(362ab) Digitalization of an Experimental Electrochemical Reactor Via the Smart Manufacturing Innovation Platform | AIChE

(362ab) Digitalization of an Experimental Electrochemical Reactor Via the Smart Manufacturing Innovation Platform

Authors 

Luo, J., University of California, Los Angeles
Jang, J., University of California, Los Angeles
Morales-Guio, C., University of California, Los Angeles
Davis, J., DOE Clean Energy Smart Manufacturing Innovation Institute (CESMII)
Christofides, P., University of California, Los Angeles
The exponential increase of the amount of data produced in the last two decades has revolutionized the way we collect, store, consume, process, analyze, and interpret information to design energy-efficient, economic, and sustainable processes as well as to improve profitability in every industry including manufacturing. However, the digital transformation of data collected with advanced sensors, by developing practical data-driven models, is a complex and labor-intensive process. To this end, the Clean Energy Smart Manufacturing Innovation Institute (CESMII), a US Government funded public-private partnership has undertaken the responsibility to ease the digitization and transmission of data in numerous contexts, such as laboratory research on clean energy or large scale industrial processes, and built the Smart Manufacturing Innovation Platform (SMIP) [1] to enable efficient data storage, accelerate machine-learning model building, data visualization and insight extraction through data ingestion, transformation and orchestration. On top of this, advanced data-driven models can in turn be used in advanced feedback control schemes to improve productivity.

The present work demonstrates the application of the SMIP in the operation of an experimental electrochemical reactor that reduces CO2 gas to multiple valuable liquid and gas chemicals, such as methane (natural gas) and hydrocarbons [2, 3]. Specifically, the use of SMIP involves transmitting the real-time sensor measurements over to a cloud resource (HTTPS), which subsequently distributes those operational data to all model building experts. For example, first principal models are under development for this electrochemical reactor and data-driven machine learning models have emerged as a valuable alternative [4] to represent the process operation. Every piece of equipment in SMIP has its own Smart Manufacturing profile (SM Profile) so that producers and consumers of the data have a clear understanding of the expected data structure and contents.

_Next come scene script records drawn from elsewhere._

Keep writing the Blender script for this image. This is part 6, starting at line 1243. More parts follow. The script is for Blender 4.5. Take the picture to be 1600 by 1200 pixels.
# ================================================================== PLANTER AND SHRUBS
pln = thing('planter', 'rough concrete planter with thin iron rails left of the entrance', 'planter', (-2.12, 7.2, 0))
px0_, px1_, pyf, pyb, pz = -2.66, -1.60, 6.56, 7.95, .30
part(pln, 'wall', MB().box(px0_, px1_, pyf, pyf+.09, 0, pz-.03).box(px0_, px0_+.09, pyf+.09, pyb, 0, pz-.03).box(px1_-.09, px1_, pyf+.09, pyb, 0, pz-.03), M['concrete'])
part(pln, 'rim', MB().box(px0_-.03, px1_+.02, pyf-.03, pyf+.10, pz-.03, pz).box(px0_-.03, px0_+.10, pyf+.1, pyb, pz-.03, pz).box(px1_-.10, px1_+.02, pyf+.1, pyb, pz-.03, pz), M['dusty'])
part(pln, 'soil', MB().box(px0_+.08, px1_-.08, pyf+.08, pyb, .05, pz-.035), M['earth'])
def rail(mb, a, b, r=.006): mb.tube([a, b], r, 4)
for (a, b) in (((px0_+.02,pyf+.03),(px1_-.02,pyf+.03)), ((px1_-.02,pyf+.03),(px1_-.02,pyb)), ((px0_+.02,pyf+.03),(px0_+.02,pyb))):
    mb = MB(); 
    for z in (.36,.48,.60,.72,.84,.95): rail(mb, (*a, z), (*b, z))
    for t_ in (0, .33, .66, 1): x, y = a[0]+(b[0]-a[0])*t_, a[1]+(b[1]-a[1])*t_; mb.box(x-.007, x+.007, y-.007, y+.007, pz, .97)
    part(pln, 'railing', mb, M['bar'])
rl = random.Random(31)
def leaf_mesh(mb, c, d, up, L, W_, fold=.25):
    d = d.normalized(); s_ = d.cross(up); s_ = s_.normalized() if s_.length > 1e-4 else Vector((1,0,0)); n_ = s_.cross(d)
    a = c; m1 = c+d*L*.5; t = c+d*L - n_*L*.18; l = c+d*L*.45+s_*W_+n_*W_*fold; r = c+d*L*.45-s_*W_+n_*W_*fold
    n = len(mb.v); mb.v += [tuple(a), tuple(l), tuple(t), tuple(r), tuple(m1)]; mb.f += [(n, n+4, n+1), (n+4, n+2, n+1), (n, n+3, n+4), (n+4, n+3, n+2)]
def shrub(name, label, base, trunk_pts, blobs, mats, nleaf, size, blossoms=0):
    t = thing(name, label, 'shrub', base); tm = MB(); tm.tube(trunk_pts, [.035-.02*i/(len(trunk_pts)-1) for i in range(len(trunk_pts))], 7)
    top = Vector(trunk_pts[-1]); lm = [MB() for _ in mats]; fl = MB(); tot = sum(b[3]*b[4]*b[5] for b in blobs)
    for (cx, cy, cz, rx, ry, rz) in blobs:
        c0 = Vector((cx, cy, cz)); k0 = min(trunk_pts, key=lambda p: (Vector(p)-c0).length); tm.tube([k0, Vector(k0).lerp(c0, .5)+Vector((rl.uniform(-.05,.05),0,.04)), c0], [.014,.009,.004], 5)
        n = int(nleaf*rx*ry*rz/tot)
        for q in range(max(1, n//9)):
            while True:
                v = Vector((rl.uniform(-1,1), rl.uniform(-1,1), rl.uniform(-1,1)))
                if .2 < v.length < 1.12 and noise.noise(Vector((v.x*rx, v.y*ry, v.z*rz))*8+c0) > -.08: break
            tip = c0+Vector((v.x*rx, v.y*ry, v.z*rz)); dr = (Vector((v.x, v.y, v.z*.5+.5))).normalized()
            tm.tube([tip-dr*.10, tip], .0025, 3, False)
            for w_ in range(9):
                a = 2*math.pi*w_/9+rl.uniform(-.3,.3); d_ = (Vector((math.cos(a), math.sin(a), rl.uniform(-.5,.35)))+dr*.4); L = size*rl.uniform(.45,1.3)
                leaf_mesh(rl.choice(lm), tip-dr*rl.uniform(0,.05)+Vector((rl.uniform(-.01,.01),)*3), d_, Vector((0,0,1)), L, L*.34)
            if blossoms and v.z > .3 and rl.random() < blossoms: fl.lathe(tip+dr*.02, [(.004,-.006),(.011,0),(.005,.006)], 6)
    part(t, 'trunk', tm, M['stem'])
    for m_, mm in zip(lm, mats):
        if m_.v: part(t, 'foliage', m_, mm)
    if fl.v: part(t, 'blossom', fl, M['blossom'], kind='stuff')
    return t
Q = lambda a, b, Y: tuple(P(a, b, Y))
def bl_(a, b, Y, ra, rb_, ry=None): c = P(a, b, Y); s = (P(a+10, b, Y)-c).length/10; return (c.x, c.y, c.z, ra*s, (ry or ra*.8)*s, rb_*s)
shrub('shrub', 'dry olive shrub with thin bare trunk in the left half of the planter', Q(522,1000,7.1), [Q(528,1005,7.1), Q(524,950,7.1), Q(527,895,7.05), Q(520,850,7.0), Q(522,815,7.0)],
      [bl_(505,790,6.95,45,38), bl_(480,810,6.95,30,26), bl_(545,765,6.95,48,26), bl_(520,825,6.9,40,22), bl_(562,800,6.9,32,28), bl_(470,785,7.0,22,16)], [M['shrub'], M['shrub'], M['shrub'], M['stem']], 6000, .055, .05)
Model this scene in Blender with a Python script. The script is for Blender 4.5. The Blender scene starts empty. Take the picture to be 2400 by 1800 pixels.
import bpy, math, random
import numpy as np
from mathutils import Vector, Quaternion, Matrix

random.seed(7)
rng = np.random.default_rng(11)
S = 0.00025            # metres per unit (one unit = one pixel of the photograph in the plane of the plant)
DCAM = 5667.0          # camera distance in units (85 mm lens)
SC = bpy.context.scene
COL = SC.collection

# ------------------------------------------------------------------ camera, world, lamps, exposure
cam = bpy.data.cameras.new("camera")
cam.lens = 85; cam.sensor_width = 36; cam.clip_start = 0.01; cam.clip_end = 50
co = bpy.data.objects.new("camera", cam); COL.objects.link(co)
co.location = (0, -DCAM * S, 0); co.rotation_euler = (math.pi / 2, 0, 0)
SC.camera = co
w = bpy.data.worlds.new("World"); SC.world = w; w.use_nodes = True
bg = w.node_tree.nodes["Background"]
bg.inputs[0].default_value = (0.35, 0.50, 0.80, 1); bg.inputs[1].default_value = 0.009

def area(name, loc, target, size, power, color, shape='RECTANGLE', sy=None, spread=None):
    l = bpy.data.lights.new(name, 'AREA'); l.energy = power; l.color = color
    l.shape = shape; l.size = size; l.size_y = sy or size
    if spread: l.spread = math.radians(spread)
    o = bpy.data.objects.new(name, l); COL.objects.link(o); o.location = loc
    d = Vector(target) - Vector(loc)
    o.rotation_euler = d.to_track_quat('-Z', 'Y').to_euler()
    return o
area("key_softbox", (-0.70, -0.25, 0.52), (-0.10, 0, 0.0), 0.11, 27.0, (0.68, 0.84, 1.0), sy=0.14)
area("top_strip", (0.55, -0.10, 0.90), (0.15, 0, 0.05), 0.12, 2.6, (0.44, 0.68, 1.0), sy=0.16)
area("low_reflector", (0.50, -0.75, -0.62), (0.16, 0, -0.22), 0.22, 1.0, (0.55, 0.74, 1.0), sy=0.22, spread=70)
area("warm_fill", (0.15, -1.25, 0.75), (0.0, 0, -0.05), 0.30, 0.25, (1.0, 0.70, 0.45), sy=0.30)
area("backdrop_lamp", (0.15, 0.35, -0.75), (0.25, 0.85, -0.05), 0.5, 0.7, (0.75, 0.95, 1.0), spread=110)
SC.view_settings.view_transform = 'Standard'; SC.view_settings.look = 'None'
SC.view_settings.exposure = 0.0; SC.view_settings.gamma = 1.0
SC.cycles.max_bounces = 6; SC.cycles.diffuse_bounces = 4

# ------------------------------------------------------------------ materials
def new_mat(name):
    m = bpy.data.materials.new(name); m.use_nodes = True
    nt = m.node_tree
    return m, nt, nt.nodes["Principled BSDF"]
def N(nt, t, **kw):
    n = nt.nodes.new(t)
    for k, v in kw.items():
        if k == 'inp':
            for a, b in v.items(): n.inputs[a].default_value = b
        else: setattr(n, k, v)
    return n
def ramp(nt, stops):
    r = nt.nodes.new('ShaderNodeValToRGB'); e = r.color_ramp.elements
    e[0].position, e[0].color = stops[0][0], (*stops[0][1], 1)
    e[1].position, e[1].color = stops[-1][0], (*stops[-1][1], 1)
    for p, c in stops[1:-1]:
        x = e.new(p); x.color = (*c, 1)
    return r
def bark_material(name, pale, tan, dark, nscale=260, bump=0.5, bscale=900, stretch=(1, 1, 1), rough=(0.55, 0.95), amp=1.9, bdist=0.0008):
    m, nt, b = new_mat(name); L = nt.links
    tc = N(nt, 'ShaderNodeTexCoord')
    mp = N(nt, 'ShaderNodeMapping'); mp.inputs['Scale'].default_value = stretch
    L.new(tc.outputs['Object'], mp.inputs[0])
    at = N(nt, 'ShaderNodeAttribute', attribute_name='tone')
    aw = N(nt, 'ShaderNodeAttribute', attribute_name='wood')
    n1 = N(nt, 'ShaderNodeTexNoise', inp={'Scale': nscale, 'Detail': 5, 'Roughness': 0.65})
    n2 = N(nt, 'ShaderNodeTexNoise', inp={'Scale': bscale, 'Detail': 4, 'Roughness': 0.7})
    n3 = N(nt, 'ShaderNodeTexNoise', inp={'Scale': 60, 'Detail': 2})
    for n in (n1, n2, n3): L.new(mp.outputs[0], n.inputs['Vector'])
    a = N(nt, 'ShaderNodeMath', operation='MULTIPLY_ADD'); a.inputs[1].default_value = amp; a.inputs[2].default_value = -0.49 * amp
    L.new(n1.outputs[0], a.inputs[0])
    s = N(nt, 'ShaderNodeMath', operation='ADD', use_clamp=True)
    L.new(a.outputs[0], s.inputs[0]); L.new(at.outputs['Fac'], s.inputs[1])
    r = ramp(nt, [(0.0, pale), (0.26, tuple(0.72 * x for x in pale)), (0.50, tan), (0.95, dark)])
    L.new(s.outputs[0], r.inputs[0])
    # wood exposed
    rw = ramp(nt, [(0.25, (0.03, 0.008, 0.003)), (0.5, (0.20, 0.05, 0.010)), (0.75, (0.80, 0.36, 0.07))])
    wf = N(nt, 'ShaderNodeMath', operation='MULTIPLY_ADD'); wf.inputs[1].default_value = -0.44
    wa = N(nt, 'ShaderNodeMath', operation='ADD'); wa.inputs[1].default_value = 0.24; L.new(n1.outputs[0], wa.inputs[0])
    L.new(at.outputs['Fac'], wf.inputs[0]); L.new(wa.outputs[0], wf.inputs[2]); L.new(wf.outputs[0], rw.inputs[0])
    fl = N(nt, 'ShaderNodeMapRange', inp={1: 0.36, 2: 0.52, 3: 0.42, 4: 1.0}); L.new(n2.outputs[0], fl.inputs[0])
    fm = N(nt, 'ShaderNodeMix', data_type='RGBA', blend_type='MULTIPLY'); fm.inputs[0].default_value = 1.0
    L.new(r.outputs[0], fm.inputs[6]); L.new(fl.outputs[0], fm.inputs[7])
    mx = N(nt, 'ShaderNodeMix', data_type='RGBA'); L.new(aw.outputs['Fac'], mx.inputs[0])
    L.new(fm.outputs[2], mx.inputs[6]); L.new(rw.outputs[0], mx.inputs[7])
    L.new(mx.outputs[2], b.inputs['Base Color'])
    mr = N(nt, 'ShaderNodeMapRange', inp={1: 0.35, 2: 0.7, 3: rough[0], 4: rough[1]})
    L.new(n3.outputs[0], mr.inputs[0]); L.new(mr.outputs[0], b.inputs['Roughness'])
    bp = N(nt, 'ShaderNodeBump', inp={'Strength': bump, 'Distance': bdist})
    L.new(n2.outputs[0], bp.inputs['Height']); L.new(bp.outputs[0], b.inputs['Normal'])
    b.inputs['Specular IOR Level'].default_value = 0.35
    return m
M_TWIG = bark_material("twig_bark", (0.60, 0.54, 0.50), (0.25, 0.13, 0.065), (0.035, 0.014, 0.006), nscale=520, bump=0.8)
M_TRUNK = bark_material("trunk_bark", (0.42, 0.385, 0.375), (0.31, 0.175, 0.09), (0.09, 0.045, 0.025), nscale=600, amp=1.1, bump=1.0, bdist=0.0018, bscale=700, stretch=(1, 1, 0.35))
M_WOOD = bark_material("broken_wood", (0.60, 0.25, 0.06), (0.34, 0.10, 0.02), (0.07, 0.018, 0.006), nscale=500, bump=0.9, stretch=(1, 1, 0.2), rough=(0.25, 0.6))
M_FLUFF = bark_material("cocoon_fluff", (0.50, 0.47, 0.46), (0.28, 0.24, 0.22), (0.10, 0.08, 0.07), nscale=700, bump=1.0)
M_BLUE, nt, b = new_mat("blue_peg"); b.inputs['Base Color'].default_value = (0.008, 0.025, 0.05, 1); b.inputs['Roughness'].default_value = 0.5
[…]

Furthermore, the entire data collection and transmission process is fully automated through the back-end script written in Python, which effectively relieves the impact of human error. In addition, an operating system is developed with LabVIEW to control the electrochemical reactor and monitor the data flow with a single interface that can be obtained from the SMIP. Finally, all the software library application packages, algorithm, and user interface related to the demonstrated work is packed in Docker images for reproducibility and easy collaboration among researchers.

References:

[1] Davis, J.F.; Malkani, H.; Dyck, J.; Korambath, P.; Wise, J.; Cyberinfrastructure for the Democratization of Smart Manufacturing, book chapter, Smart Manufacturing: Concepts and Methods, in publication, 2020

[2] Morales-Guio, C.G.; Cave, E.R.; Nitopi, S.A.; et al. Improved CO2 reduction activity towards C2+ alcohols on a tandem gold on copper electrocatalyst. Nat Catal 1, 764–771 (2018).

[3] Jang, J.; Shen, K.; Morales-Guio, C.G.; Electrochemical direct partial oxidation of methane to methanol. Joule. 2019, 3(11), 2589-93.

[4] Luo, J., Canuso, V., Jang, J. B., Wu, Z., Morales-Guio, C. G., Christofides, P. D., 2022. Machine
learning-based operational modeling of an electrochemical reactor: Handling data variability and improving empirical models. Industrial & Engineering Chemistry Research, in press.